2. The jig of claim 1 wherein said support frame including three peripherally spaced, dependingly supported and infinitely vertically adjustable levelling support feet.

3. The jig of claim 1 wherein said frame supports a downwardly tapering hopper therefrom above said sample support screen and including a lower outlet opening substantially vertically aligned with the central area of said support screen.

4. The jig of claim 3 including flow control means operatively associated with the lower outlet opening of said hopper for variably controlling the flow of fluent material therethrough.

5. The jig of claim 1 wherein said frame supports a downwardly tapering hopper therefrom above said sample support screen and including a lower outlet opening substantially vertically aligned with the central area of said support screen, said operating shaft being disposed to one side of said hopper at an elevation spaced intermediate the upper and lower extremities of said hopper.

6. The jig of claim 5 including flow control means operatively associated with the lower outlet opening of said hopper for variably controlling the flow of fluent material therethrough.

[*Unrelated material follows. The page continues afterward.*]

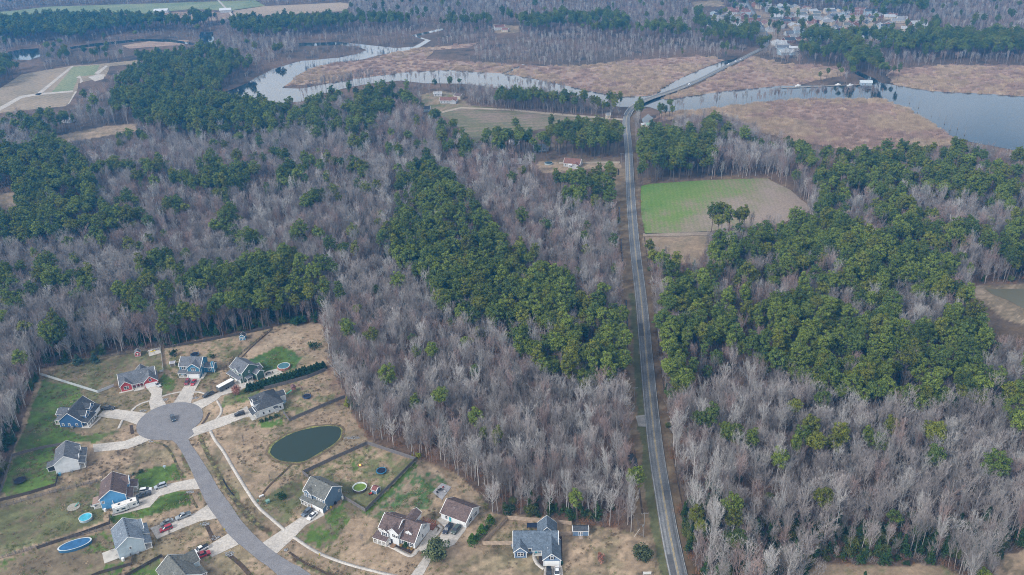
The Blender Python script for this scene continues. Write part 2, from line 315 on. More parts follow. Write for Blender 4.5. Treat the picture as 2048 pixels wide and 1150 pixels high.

7. The jig of claim 6 wherein said lower outlet opening opens downwardly over the center of said support screen, said flow control means including a horizontal flow control plate mounted from said hopper for oscillation about a vertical axis and with said plate closely underlying and closing said lower outlet opening, said plate including a plurality of different size apertures formed therein spaced along an arcuate path concentric with said axis and registrable with said lower outlet opening.